5. Would you support a decrease in the corporate income tax rates?

Small businesses are one of this country’s greatest assets. They stimulate the economy, create jobs and have a history of pulling this country out of recessions. Despite these significant contributions, they are hampered by overly burdensome laws and regulations. Taxes, at all levels, represent a major cost of doing business and are especially oppressive for small businesses. In 2018, PIA will work with Congress to ensure that small businesses are part of any tax reform package and to reduce tax burdens on main-street business owners. A decrease in the corporate income tax rate, something that has bipartisan support, would protect the role of small businesses and create jobs and it could be self-financing.

6. Insurance, unlike most other financial services, is still primarily regulated by the states. Individual insurance companies are regulated by the state in which they are domiciled and are subject to the laws in other states where they do business. Do you believe that this system should be changed?

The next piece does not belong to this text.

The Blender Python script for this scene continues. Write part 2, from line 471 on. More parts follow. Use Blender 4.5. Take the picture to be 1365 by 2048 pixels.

PIA supports a modern, state-based insurance system and opposes any federal regulation or international standards that would destabilize or supplant state-based regulation. While states set insurance policy and regulate insurance in the U.S., developments at the international level heavily influence state laws and regulations. Actions by certain federal and international bodies have raised concern that the state-based insurance regulatory system may be unnecessarily eroded in the face of continuing global challenges. In December 2015, Congress included a PIA-supported provision, H.R.1478/S.798, the Policyholder Protection Act, in the year-end omnibus appropriations bill; however, it failed to make it out of the Senate Committee on Banking, Housing and Urban Affairs Subcommittee on Securities, Insurance and Investment. The legislation sought to improve the ability of state insurance regulators to protect policyholders by ensuring that insurance companies structured under larger financial firms are not held financially responsible for an affiliated bank’s failure or financial crisis. The bill also would have protected policyholders from actions taken by the Federal Deposit Insurance Corporation that would liquidate insurers, a function of state insurance regulators. It also limits the ability of the FDIC to seize insurance company assets intended for policyholder payments when an affiliated financial entity is subject to liquidation.